I find that at some point in the process for each book, some reason emerges why the book is impossible to write. For the first book in the series that point came when I discovered that starving men stranded in rafts don’t actually do much of anything except lie around complaining about the salt water boils on their butts. For the second one—Apollo 13—it turned out that most of the drama lay in esoteric technical problems like using the Earth’s terminator to align the spacecraft’s navigation platform. I think it’s Annie Dillard who has the most helpful advice for handling these crises: You write the book anyway.

Tell us a little bit about your background before VCFA, and how you came to decide to enter the program.

After college I went to grad school to be a history professor. I dropped out after a year, thinking I wanted to tell stories instead of debate all the Big Ideas you have to tackle to get a PhD. I ended up as an editor in Scholastic’s magazine division and never entirely left the Scholastic orbit, even after moving to Vermont. I wrote magazine feature stories, produced nonfiction videos, developed book collections as an independent packager, edited school library books, etc. And finally I realized I wasn’t really doing what I wanted to do when I left grad school. VCFA was a way to push myself into it. And the commute wasn’t bad.

What year did you graduate from VCFA and what was your class name?

I graduated in ’05, which was long enough ago that I’m only mostly sure when I say that our class name was the Multiple Viewpoints. I think it seemed like the only choice after we spent hours failing to agree on another one.
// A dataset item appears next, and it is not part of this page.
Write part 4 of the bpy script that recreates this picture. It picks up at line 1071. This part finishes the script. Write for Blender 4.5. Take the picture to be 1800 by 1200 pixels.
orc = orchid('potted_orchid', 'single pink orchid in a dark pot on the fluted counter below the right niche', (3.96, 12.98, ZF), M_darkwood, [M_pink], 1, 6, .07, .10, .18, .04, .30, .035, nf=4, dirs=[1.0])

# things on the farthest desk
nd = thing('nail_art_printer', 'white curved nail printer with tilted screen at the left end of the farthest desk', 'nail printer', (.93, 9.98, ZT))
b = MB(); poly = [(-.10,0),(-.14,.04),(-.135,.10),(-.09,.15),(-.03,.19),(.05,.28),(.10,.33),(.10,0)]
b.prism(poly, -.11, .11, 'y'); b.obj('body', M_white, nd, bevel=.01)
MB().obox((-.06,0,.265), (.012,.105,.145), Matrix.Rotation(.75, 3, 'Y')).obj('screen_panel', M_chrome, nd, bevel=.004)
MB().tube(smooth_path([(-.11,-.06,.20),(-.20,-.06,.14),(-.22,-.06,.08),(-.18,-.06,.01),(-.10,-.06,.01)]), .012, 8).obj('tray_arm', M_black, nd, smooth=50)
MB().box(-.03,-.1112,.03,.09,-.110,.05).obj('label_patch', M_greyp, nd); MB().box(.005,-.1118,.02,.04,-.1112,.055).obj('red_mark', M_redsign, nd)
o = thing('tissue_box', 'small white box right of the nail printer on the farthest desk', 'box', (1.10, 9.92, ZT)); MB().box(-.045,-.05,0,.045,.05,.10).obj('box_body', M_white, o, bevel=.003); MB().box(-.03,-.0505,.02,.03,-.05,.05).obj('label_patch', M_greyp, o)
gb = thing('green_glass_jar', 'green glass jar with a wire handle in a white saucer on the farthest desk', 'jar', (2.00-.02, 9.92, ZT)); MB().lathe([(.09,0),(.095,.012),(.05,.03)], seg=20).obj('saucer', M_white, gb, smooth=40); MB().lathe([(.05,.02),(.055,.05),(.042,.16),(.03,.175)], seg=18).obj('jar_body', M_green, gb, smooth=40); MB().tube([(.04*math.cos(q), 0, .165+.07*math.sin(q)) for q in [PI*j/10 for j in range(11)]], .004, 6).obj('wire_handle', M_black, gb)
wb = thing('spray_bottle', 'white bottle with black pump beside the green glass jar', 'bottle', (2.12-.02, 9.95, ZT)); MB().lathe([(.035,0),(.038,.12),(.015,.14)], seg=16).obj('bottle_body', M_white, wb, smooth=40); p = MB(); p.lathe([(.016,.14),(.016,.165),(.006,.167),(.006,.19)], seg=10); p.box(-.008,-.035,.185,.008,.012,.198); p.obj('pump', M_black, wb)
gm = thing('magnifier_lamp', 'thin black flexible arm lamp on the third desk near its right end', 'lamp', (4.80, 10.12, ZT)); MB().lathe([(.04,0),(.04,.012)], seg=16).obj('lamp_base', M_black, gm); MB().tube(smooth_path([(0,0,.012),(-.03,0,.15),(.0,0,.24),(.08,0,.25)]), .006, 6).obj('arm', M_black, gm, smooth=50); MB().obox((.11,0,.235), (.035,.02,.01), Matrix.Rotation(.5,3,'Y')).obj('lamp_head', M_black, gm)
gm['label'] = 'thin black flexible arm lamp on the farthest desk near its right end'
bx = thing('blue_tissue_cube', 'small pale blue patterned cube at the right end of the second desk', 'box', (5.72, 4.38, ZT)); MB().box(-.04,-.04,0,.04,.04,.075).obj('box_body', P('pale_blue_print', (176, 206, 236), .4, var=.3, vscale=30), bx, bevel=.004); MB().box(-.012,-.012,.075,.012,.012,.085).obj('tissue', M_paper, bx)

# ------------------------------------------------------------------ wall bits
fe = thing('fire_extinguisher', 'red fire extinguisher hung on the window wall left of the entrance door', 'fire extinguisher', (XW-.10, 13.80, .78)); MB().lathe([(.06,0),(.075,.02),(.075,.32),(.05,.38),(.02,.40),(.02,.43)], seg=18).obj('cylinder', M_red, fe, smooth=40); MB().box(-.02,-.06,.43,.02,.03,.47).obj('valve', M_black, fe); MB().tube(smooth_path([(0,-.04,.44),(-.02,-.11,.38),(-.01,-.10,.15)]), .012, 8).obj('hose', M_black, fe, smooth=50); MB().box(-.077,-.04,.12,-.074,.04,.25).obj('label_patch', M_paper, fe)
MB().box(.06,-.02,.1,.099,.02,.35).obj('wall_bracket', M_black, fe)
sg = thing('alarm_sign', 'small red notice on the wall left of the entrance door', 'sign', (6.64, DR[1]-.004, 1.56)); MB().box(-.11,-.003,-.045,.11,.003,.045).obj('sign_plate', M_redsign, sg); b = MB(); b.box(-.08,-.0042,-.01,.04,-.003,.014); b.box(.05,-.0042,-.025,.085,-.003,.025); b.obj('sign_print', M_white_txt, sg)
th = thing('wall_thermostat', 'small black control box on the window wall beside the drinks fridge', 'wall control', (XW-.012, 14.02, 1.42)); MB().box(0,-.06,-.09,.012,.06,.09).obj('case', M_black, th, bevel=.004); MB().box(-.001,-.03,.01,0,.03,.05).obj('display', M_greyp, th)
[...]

Was there one lecture in particular that you can recall an a-ha moment that reinforced that you belonged in the program?

No, but I immediately fell in love with workshop. I’ve always loved the process of trying to meet a piece of writing on own terms, figure out what it’s missing and articulate it. I completely buy what we were all told—that the practice you get critiquing other people’s writing is so much more important than the feedback you get on your own. The problem is that telling other people what to do with their writing is a whole lot easier than revising your own.
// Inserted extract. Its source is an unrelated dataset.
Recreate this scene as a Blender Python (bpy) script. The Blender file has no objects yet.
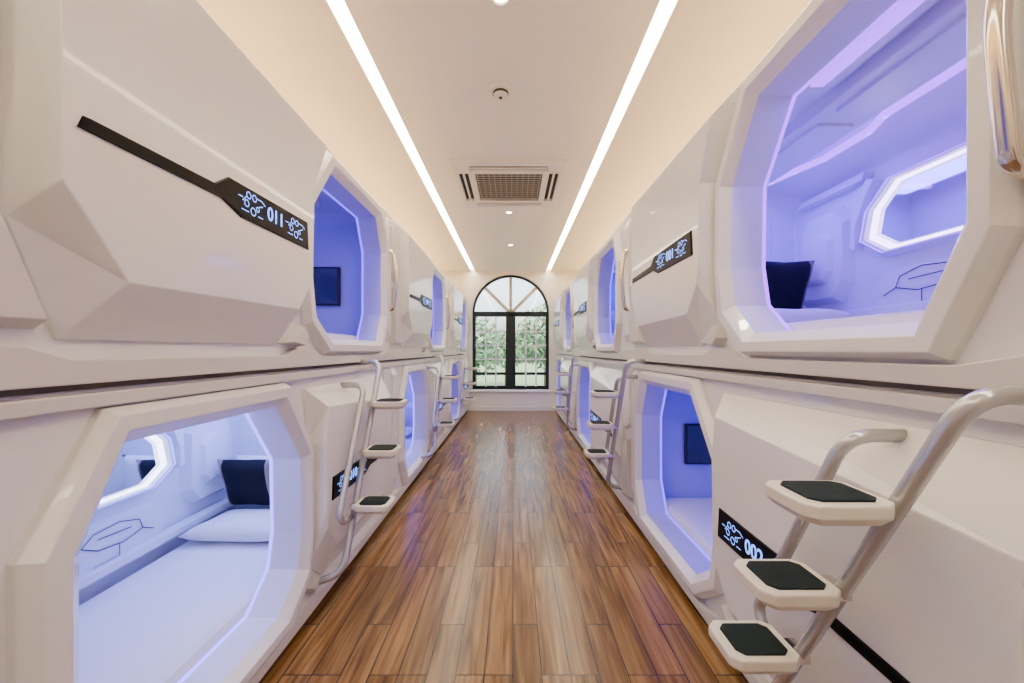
import bpy, bmesh, math, random
from mathutils import Matrix, Vector
random.seed(4)
SC=bpy.context.scene
COL=SC.collection
# ------------------------------------------------------------ materials
def mat(name, col, rough=.5, metal=0, emit=None, estr=0, coat=0, bump=0, bscale=30, spec=.5):
    m=bpy.data.materials.new(name); m.use_nodes=True
    nt=m.node_tree; b=nt.nodes['Principled BSDF']
    b.inputs['Base Color'].default_value=(*col,1); b.inputs['Roughness'].default_value=rough
    b.inputs['Metallic'].default_value=metal; b.inputs['Coat Weight'].default_value=coat
    b.inputs['Specular IOR Level'].default_value=spec
    if emit:
        b.inputs['Emission Color'].default_value=(*emit,1); b.inputs['Emission Strength'].default_value=estr
    if bump:
        n=nt.nodes.new('ShaderNodeTexNoise'); n.inputs['Scale'].default_value=bscale; n.inputs['Detail'].default_value=3
        tc=nt.nodes.new('ShaderNodeTexCoord'); nt.links.new(tc.outputs['Object'],n.inputs['Vector'])
        bp=nt.nodes.new('ShaderNodeBump'); bp.inputs['Strength'].default_value=bump; bp.inputs['Distance'].default_value=.01
        nt.links.new(n.outputs['Fac'],bp.inputs['Height']); nt.links.new(bp.outputs['Normal'],b.inputs['Normal'])
    return m
M_PL=mat('pod_plastic',(.87,.86,.82),.25,coat=.3,bump=.015,bscale=5)
M_PL2=mat('pod_plastic_trim',(.70,.67,.61),.32,coat=.15,bump=.015,bscale=5)
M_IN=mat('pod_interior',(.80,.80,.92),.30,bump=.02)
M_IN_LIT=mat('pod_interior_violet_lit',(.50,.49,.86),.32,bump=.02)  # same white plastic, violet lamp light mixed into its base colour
M_BLK=mat('number_strip_black',(.003,.003,.004),.4,spec=.08)
M_GLY=mat('glyph_glow',(.1,.2,.8),.4,emit=(.16,.32,1),estr=3.2)
M_LIN=mat('line_art',(.02,.02,.10),.5)
M_MET=mat('handle_metal',(.72,.66,.58),.14,metal=1)
M_RAIL=mat('ladder_paint',(.50,.50,.50),.2,metal=.45,coat=.4)
M_STEP=mat('step_plastic',(.76,.70,.56),.35,coat=.2)
M_PAD=mat('step_rubber',(.014,.022,.022),.8,bump=.6,bscale=220,spec=.12)
M_SHEET=mat('bed_sheet',(.88,.88,.93),.9,bump=.9,bscale=5)
M_PILL=mat('pillow_cotton',(.86,.85,.86),.9,bump=.5,bscale=9)
M_NAVY=mat('cushion_navy',(.008,.008,.016),.8,bump=.4,bscale=60,spec=.2)
M_TAN=mat('cushion_trim',(.30,.24,.20),.7)
M_TV=mat('tv_black',(.004,.004,.008),.12,emit=(.04,.04,.25),estr=.3)
M_TVB=mat('tv_bezel',(.01,.01,.02),.4)
M_MIR=mat('mirror_glass',(.75,.78,.9),.04,metal=1)
M_WALL=mat('wall_paint',(.84,.81,.72),.6,bump=.03,bscale=60)
M_CEIL=mat('ceiling_paint',(.88,.84,.74),.42,bump=.02,bscale=40)
M_STRIP=mat('ceiling_light_strip',(1,.95,.85),.5,emit=(1,.92,.74),estr=30)
M_COVE=mat('cove_led',(1,.8,.5),.5,emit=(1,.60,.24),estr=15)
M_DOWN=mat('downlight_lens',(1,1,1),.5,emit=(1,.88,.7),estr=25)
M_WHT=mat('ac_white',(.78,.76,.69),.4)
M_DK=mat('vent_dark',(.02,.018,.016),.7)
M_SEAM=mat('seam_shadow_strip',(.16,.13,.10),.7)  # dark colour stands in for the softened shade between stacked pods
M_WF=mat('window_frame_grey',(.008,.016,.016),.4,spec=.3)
M_WW=mat('window_muntin_white',(.9,.9,.87),.5)
M_BARK=mat('bark',(.12,.08,.05),.9,bump=.5)
M_LEAF=mat('leaves',(.03,.10,.04),.7)
M_LEAF2=mat('leaves_light',(.13,.27,.12),.7)
M_GRASS=mat('lawn',(.15,.24,.11),.9,bump=.5)
def mled(n,c,s): return mat(n,c,.5,emit=c,estr=s)
M_GL=bpy.data.materials.new('window_glass'); M_GL.use_nodes=True
nt=M_GL.node_tree; nt.nodes.clear()
o=nt.nodes.new('ShaderNodeOutputMaterial'); mx=nt.nodes.new('ShaderNodeMixShader'); mx.inputs[0].default_value=.06
t=nt.nodes.new('ShaderNodeBsdfTransparent'); g=nt.nodes.new('ShaderNodeBsdfGlossy'); g.inputs['Roughness'].default_value=.02
nt.links.new(t.outputs[0],mx.inputs[1]); nt.links.new(g.outputs[0],mx.inputs[2]); nt.links.new(mx.outputs[0],o.inputs[0])
# floor
M_FL=bpy.data.materials.new('wood_plank_tile'); M_FL.use_nodes=True
nt=M_FL.node_tree; b=nt.nodes['Principled BSDF']; L=nt.links.new
tc=nt.nodes.new('ShaderNodeTexCoord'); mp=nt.nodes.new('ShaderNodeMapping'); mp.inputs['Rotation'].default_value=(0,0,math.pi/2)
L(tc.outputs['Object'],mp.inputs['Vector'])
br=nt.nodes.new('ShaderNodeTexBrick'); br.offset=.37; br.offset_frequency=3; br.squash=1
br.inputs['Scale'].default_value=1; br.inputs['Brick Width'].default_value=.80; br.inputs['Row Height'].default_value=.115
br.inputs['Mortar Size'].default_value=.0026; br.inputs['Mortar Smooth'].default_value=.1
br.inputs['Color1'].default_value=(0,0,0,1); br.inputs['Color2'].default_value=(1,1,1,1); br.inputs['Mortar'].default_value=(.5,.5,.5,1)
L(mp.outputs[0],br.inputs['Vector'])
mp2=nt.nodes.new('ShaderNodeMapping'); mp2.inputs['Scale'].default_value=(1.5,26,1); L(mp.outputs[0],mp2.inputs['Vector'])
cv=nt.nodes.new('ShaderNodeVectorMath'); cv.operation='MULTIPLY_ADD'; L(br.outputs['Color'],cv.inputs[0]); cv.inputs[1].default_value=(7,9,5); L(mp2.outputs[0],cv.inputs[2])
nz=nt.nodes.new('ShaderNodeTexNoise'); nz.inputs['Scale'].default_value=1.3; nz.inputs['Detail'].default_value=7; nz.inputs['Distortion'].default_value=.6
L(cv.outputs[0],nz.inputs['Vector'])
cr=nt.nodes.new('ShaderNodeValToRGB'); e=cr.color_ramp.elements
e[0].position=.30; e[0].color=(.072,.030,.008,1); e[1].position=.72; e[1].color=(.29,.165,.056,1)
x=e.new(.5); x.color=(.18,.088,.027,1)
L(nz.outputs['Fac'],cr.inputs[0])
hs=nt.nodes.new('ShaderNodeHueSaturation'); ml=nt.nodes.new('ShaderNodeMapRange')
ml.inputs['To Min'].default_value=.76; ml.inputs['To Max'].default_value=1.24
sp=nt.nodes.new('ShaderNodeSeparateColor'); L(br.outputs['Color'],sp.inputs[0]); L(sp.outputs[0],ml.inputs['Value'])
L(ml.outputs[0],hs.inputs['Value']); L(cr.outputs[0],hs.inputs['Color'])
mm=nt.nodes.new('ShaderNodeMix'); mm.data_type='RGBA'; L(br.outputs['Fac'],mm.inputs[0]); L(hs.outputs[0],mm.inputs[6]); mm.inputs[7].default_value=(.02,.012,.007,1)
L(mm.outputs[2],b.inputs['Base Color']); b.inputs['Roughness'].default_value=.24; b.inputs['Specular IOR Level'].default_value=.42
bp=nt.nodes.new('ShaderNodeBump'); bp.inputs['Strength'].default_value=.25; bp.inputs['Distance'].default_value=.003; bp.invert=True
L(br.outputs['Fac'],bp.inputs['Height']); 
bp2=nt.nodes.new('ShaderNodeBump'); bp2.inputs['Strength'].default_value=.07; bp2.inputs['Distance'].default_value=.004
L(nz.outputs['Fac'],bp2.inputs['Height']); L(bp.outputs[0],bp2.inputs['Normal']); L(bp2.outputs[0],b.inputs['Normal'])

# ------------------------------------------------------------ mesh helpers
def mkmesh(name, verts, faces, m, smooth=False, recalc=True):
    me=bpy.data.meshes.new(name); bm=bmesh.new()
    vs=[bm.verts.new(v) for v in verts]
    for f in faces:
        try: bm.faces.new([vs[i] for i in f])
        except ValueError: pass
    if recalc: bmesh.ops.recalc_face_normals(bm, faces=bm.faces)
    if smooth:
        for f in bm.faces: f.smooth=True
    bm.to_mesh(me); bm.free(); me.materials.append(m); return me
def obj(name, me, parent=None, M=None, bevel=0, seg=2):
    ob=bpy.data.objects.new(name, me); COL.objects.link(ob)
    if parent: ob.parent=parent
    if M is not None: ob.matrix_local=M
    if bevel:
        md=ob.modifiers.new('bev','BEVEL'); md.width=bevel; md.segments=seg; md.limit_method='ANGLE'; md.angle_limit=math.radians(25)
    return ob
def empty(name, M=None):
    ob=bpy.data.objects.new(name,None); ob.empty_display_size=.2; COL.objects.link(ob)
    if M is not None: ob.matrix_world=M
    return ob
def boxv(x0,x1,y0,y1,z0,z1):
    v=[(x,y,z) for x in (x0,x1) for y in (y0,y1) for z in (z0,z1)]
    f=[(0,1,3,2),(4,6,7,5),(0,4,5,1),(2,3,7,6),(0,2,6,4),(1,5,7,3)]
    return v,f
def boxes(name, lst, m):
    V=[];F=[]
    for bb in lst:
        v,f=boxv(*bb); o=len(V); V+=v; F+=[tuple(i+o for i in q) for q in f]
    return mkmesh(name,V,F,m)
def box(name,bb,m,parent=None,bevel=0):
    return obj(name,boxes(name,[bb],m),parent,None,bevel)
LEN=2.66
BASEW=[(0,0),(.03,.235),(.06,.252),(.07,.26),(.10,.33),(.22,.40),(.5,.77),(1.0,1.265)]
WNEAR=BASEW+[(1.06,1.29),(1.2,1.375),(2.23,2.25),(2.34,2.34),(2.4,2.66)]
WNEAR2=BASEW+[(1.06,1.275),(1.2,1.33),(2.23,2.29),(2.34,2.41),(2.4,2.66)]
WFAR =BASEW+[(1.06,1.30),(1.2,1.40),(2.23,2.45),(2.34,2.55),(2.4,2.66)]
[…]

Could you talk about your experience in lectures or during your semester work with advisors and how it may have shaped the writing life you are living now?  What about VCFA affected your career and where you are now?

Most immediately, I had Marc Aronson as a workshop leader during what I think was his only semester at VCFA. We had some common interests and ended up collaborating on my first trade books, an odd series of illustrated historical fiction called How to Get Rich. We packaged the series ourselves for National Geographic. The process of working with an illustrator and designer was incredibly fun. Less concrete but maybe more significant in the long run was the way my four advisors modeled variations on an approach to writing—a deep, lasting commitment to the words on the page and a conviction that each and everyone matters.
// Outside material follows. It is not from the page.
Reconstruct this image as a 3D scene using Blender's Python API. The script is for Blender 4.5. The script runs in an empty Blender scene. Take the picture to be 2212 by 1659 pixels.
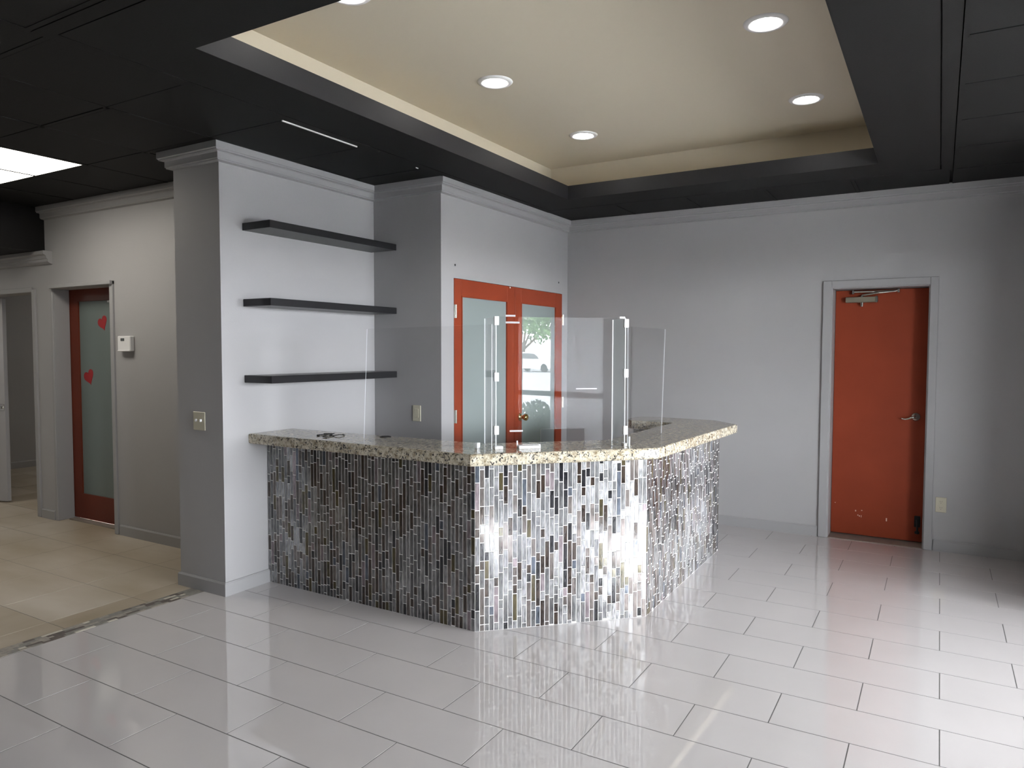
import bpy, bmesh, math, random
from mathutils import Vector, Matrix, noise
C = bpy.context.scene
COL = C.collection
random.seed(7)
R = math.radians

# ------------------------------------------------------------------ camera, world, exposure
F, YAW, PITCH, ROLL = 1564.82, -0.533, -0.0474, -0.0023
cam = bpy.data.cameras.new('camera'); camo = bpy.data.objects.new('camera', cam); COL.objects.link(camo)
cam.sensor_fit = 'HORIZONTAL'; cam.sensor_width = 36; cam.lens = 36 * F / 2212; cam.clip_start = .05; cam.clip_end = 300
CAM = Vector((1.18175, -4.55908, 1.53781))
fw = Vector((math.sin(YAW)*math.cos(PITCH), math.cos(YAW)*math.cos(PITCH), math.sin(PITCH)))
rt = Vector((math.cos(YAW), -math.sin(YAW), 0)); dn = fw.cross(rt)
r2 = math.cos(ROLL)*rt + math.sin(ROLL)*dn; d2 = -math.sin(ROLL)*rt + math.cos(ROLL)*dn
M = Matrix((r2, -d2, -fw)).transposed().to_4x4(); M.translation = CAM
camo.matrix_world = M
C.camera = camo
w = bpy.data.worlds.new('overcast_sky'); C.world = w; w.use_nodes = True
wn = w.node_tree.nodes; bg = wn['Background']
tc = wn.new('ShaderNodeTexCoord'); sx = wn.new('ShaderNodeSeparateXYZ'); rmp = wn.new('ShaderNodeValToRGB')
w.node_tree.links.new(tc.outputs['Generated'], sx.inputs[0]); w.node_tree.links.new(sx.outputs['Z'], rmp.inputs[0])
rmp.color_ramp.elements[0].position = 0.0; rmp.color_ramp.elements[0].color = (.84, .84, .90, 1)
rmp.color_ramp.elements[1].position = 0.7; rmp.color_ramp.elements[1].color = (1.0, 1.0, 1.07, 1)
w.node_tree.links.new(rmp.outputs[0], bg.inputs[0]); bg.inputs[1].default_value = 8.8
C.view_settings.view_transform = 'Standard'; C.view_settings.look = 'None'
C.view_settings.gamma = 1; C.view_settings.use_curve_mapping = False
C.view_settings.exposure = 3.0
C.cycles.max_bounces = 14; C.cycles.diffuse_bounces = 6; C.cycles.glossy_bounces = 6
C.cycles.transparent_max_bounces = 24; C.cycles.transmission_bounces = 10
C.cycles.sample_clamp_indirect = 4; C.cycles.caustics_reflective = False; C.cycles.caustics_refractive = False
XP, XW, WY0, WY1, WZ0, WZ1 = 2.10, 3.30, -4.385, 0.40, 0.10, 2.32      # window wall opening
pl = bpy.data.lights.new('daylight_portal', 'AREA'); pl.shape = 'RECTANGLE'; pl.size = WZ1-WZ0; pl.size_y = WY1-WY0
pl.cycles.is_portal = True
po = bpy.data.objects.new('daylight_portal', pl); COL.objects.link(po)
po.location = (XW+.2, (WY0+WY1)/2, (WZ0+WZ1)/2); po.rotation_euler = (0, R(90), 0)
LAMP, TROFFER = 3.4, 1.4

# ------------------------------------------------------------------ materials
def mat(name, col, rough=.6, metal=0, spec=.5, var=0, vscale=4, stretch=(1, 1, 1), bump=0, bscale=60, col2=None, emit=0, coat=0):
    m = bpy.data.materials.new(name); m.use_nodes = True; nt = m.node_tree; N = nt.nodes; L = nt.links
    b = N['Principled BSDF']; b.inputs['Base Color'].default_value = (*col, 1); b.inputs['Roughness'].default_value = rough
    b.inputs['Metallic'].default_value = metal; b.inputs['Specular IOR Level'].default_value = spec; b.inputs['Coat Weight'].default_value = coat
    if emit:
        b.inputs['Emission Color'].default_value = (*col, 1); b.inputs['Emission Strength'].default_value = emit
    g = N.new('ShaderNodeNewGeometry')
    if var or col2:
        mp = N.new('ShaderNodeMapping'); mp.inputs['Scale'].default_value = stretch; L.new(g.outputs['Position'], mp.inputs[0])
        n = N.new('ShaderNodeTexNoise'); n.inputs['Scale'].default_value = vscale; n.inputs['Detail'].default_value = 5
        L.new(mp.outputs[0], n.inputs['Vector'])
        rp = N.new('ShaderNodeValToRGB'); rp.color_ramp.elements[0].position = .3; rp.color_ramp.elements[1].position = .7
        c2 = col2 or tuple(min(1, c*(1+var)) for c in col); c1 = col if col2 else tuple(c*(1-var) for c in col)
        rp.color_ramp.elements[0].color = (*c1, 1); rp.color_ramp.elements[1].color = (*c2, 1)
        L.new(n.outputs['Fac'], rp.inputs[0]); L.new(rp.outputs[0], b.inputs['Base Color'])
    if bump:
        n2 = N.new('ShaderNodeTexNoise'); n2.inputs['Scale'].default_value = bscale; n2.inputs['Detail'].default_value = 3
        L.new(g.outputs['Position'], n2.inputs['Vector'])
        bp = N.new('ShaderNodeBump'); bp.inputs['Strength'].default_value = bump; bp.inputs['Distance'].default_value = .004
        L.new(n2.outputs['Fac'], bp.inputs['Height']); L.new(bp.outputs[0], b.inputs['Normal'])
    return m
def sheet(name, tint=(1, 1, 1), ior=1.49, haze=0, rough=0):
    """thin clear sheet: straight transmission plus Fresnel reflection"""
    m = bpy.data.materials.new(name); m.use_nodes = True; nt = m.node_tree; N = nt.nodes; L = nt.links
    N.remove(N['Principled BSDF']); out = N['Material Output']
    t = N.new('ShaderNodeBsdfTransparent'); t.inputs[0].default_value = (*tint, 1)
    g = N.new('ShaderNodeBsdfGlossy'); g.inputs['Roughness'].default_value = rough
    ge = N.new('ShaderNodeNewGeometry'); dp = N.new('ShaderNodeVectorMath'); dp.operation = 'DOT_PRODUCT'
    L.new(ge.outputs['Incoming'], dp.inputs[0]); L.new(ge.outputs['Normal'], dp.inputs[1])
    ab = N.new('ShaderNodeMath'); ab.operation = 'ABSOLUTE'; L.new(dp.outputs['Value'], ab.inputs[0])
    om = N.new('ShaderNodeMath'); om.operation = 'SUBTRACT'; om.inputs[0].default_value = 1; om.use_clamp = True; L.new(ab.outputs[0], om.inputs[1])
    pw_ = N.new('ShaderNodeMath'); pw_.operation = 'POWER'; pw_.inputs[1].default_value = 5; L.new(om.outputs[0], pw_.inputs[0])
    f0 = ((ior-1)/(ior+1))**2
    f = N.new('ShaderNodeMath'); f.operation = 'MULTIPLY_ADD'; f.inputs[1].default_value = 1-f0; f.inputs[2].default_value = f0; L.new(pw_.outputs[0], f.inputs[0])
    mx = N.new('ShaderNodeMixShader'); L.new(f.outputs[0], mx.inputs[0]); L.new(t.outputs[0], mx.inputs[1]); L.new(g.outputs[0], mx.inputs[2])
    last = mx
    if haze:
        d = N.new('ShaderNodeBsdfDiffuse'); d.inputs[0].default_value = (.8, .82, .84, 1)
        m2 = N.new('ShaderNodeMixShader'); m2.inputs[0].default_value = haze
        L.new(mx.outputs[0], m2.inputs[1]); L.new(d.outputs[0], m2.inputs[2]); last = m2
    L.new(last.outputs[0], out.inputs[0])
    return m
def backlit(name, col):
    m = bpy.data.materials.new(name); m.use_nodes = True; nt = m.node_tree; N = nt.nodes; L = nt.links
    N.remove(N['Principled BSDF']); d = N.new('ShaderNodeBsdfDiffuse'); t = N.new('ShaderNodeBsdfTranslucent'); mx = N.new('ShaderNodeMixShader')
    d.inputs[0].default_value = (*col, 1); t.inputs[0].default_value = (*col, 1); mx.inputs[0].default_value = .55
    L.new(d.outputs[0], mx.inputs[1]); L.new(t.outputs[0], mx.inputs[2]); L.new(mx.outputs[0], N['Material Output'].inputs[0])
    return m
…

Do you have any VCFA connections that affect your career right now? 

I taught a workshop at Highlights last fall with my great friend Leda Schubert, who was a year or two ahead of me at VCFA. I’ve collaborated with Marc on a couple other projects since I met him there. I got a great shot of inspiration two years ago from the Loon Song retreat in Minnesota, organized by my classmates, Debby Edwardson, Jane Buchanan, and Maura Stokes. Great faculty, great conversation, kayaking. You should go!

What would you say to potential students or current students who are hoping to further their writing career? 

The same thing VCFA teaches: Don’t worry about your social media platform or what editors are looking for or what’s on the bestseller list. Just write.

What’s coming in the future for you and your writing life? Please let us know about any events coming up where readers could come see you.

I have a standalone nonfiction book coming out in Spring 2020, about the race to climb K2 in the ‘30s and ‘50s. After five nonfiction survival books, every sentence feels like I’ve already written it. So I’m going back to a steampunky adventure novel I haven’t looked at in five years. I’m also trying to do more teaching. Leda is ditching me as a partner, so I’m doing a nonfiction workshop with Steve Sheinkin at Highlights in March 2020. Come join us!